Sunday, February 6, 2011

Woes

It had been one of “those days.”

Not a bad day, necessarily, just a long one, full of running and missed naps and much whining, and an early bedtime because we were all just fed up.

I couldn’t wait to watch Idol, and to tidy the house that had been neglected all day because the kids and I had been out and about.

The girls were quiet immediately, exhausted from the chaos in their normally regimented little lives. I couldn’t believe it when, 30 minutes later, I heard Olivia in the monitor, her groaning turning to crying turning to the moaning of “Mamamamamamama.” “Ugggggh,” I complained to Dearest, ”Really? I have not had one second of break from that kid ALL DAY. Why can’t she JUST SLEEP?!”

I stomped up the stairs, grumbling to myself about the messy house and the one show that I enjoy watching. I plucked Olivia from her crib before she woke Soph, plopped down with her in the overstuffed rocking chair in the nursery, and commenced rocking. I fumed while she buried her head in the crook of my arm, and I rocked. I looked at the clock, and I rocked. In my mind I begged her to just hurry up and go to sleep, and I rocked.

Liv squirmed. I started to think about my energy, about my breathing, focused on relaxing my tense muscles, and I rocked. I felt Olivia’s fists start to loosen their grip on my shirt. I looked at my sweet girl. She is so big, so heavy, so formed as a human being, I hardly think of her as a baby anymore. Suddenly it was good, having her in my arms, and I let go of my anxiety, of my needs, of my demands on her. I thought about a writing by the Buddha I had read the other day:

He who loves 50 people has 50 woes; he who loves no one has no woes.

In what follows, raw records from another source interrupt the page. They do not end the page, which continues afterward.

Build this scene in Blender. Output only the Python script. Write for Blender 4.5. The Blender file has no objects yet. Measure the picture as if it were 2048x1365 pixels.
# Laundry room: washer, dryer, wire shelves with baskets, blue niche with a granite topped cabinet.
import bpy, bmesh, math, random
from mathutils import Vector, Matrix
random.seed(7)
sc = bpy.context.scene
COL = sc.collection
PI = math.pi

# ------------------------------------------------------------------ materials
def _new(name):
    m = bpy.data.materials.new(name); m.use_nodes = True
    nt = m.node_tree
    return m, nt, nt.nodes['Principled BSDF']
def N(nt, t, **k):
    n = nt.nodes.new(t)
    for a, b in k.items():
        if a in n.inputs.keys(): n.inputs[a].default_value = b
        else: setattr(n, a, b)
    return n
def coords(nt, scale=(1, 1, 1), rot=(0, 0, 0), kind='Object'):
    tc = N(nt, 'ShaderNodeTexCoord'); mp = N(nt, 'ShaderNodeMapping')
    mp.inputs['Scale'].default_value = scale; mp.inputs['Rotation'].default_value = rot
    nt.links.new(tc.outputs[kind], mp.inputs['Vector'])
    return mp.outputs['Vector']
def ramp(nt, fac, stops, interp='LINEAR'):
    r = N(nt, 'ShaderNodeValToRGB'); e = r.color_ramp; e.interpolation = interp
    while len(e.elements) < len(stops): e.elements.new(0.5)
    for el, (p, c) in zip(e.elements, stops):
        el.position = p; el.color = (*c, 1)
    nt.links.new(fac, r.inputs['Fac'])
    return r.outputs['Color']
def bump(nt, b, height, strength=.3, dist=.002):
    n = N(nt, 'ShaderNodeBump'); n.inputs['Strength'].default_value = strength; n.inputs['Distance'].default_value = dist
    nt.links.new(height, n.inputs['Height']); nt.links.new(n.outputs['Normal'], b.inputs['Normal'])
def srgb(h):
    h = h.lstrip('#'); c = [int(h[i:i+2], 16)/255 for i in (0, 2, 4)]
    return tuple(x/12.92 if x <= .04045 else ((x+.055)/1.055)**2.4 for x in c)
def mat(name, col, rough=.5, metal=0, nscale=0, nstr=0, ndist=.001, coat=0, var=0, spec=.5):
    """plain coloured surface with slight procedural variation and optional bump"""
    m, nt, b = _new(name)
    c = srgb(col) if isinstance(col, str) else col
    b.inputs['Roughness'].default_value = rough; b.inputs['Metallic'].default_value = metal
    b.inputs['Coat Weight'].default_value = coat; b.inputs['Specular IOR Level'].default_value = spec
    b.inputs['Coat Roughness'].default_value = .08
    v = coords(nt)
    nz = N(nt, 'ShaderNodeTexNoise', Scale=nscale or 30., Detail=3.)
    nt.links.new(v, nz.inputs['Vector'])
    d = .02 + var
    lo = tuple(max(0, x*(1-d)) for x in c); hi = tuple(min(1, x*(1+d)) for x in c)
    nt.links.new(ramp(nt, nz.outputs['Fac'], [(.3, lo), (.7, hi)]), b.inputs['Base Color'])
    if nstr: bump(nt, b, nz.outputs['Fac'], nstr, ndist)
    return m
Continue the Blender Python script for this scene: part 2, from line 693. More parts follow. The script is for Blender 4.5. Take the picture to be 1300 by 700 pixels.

In that moment I flashed back, back to Dearest and I walking through our just-framed out house, giddy with excitement over the possibilities this place held and the future that would unfold here. We gazed out the holes that would one day be the windows, and referred to this room as “the nursery.” I thought about the years that this was just a guest bedroom, too big for its little full sized bed, too quiet and too empty. The door to this room was closed for 3 long years, I couldn’t face it, this space that embodied all the disappointment I was feeling. I didn’t want to believe that this would be a guest room forever. But sometimes I wondered.

We were so fortunate, I reminded myself. We had so much: the resources, the fortitude, the support, to tackle infertility. We had luck on our side. Our girls were born healthy, beautiful, brilliant.

I fought back as my anger turned on myself. How could I resent my baby needing me? I would do anything for my daughters. I knew that the first moment that I saw their heartbeats on the monitor, and I know it more with each passing day. I am so aware that it won’t be too long before we are dropping them off at school, reminding them of their curfew, walking them down the aisle. For now though, for such a finite time, they need me. And so I rocked. For longer than I had to.

I love my girls. I love my husband. I wouldn’t trade my woes for anything.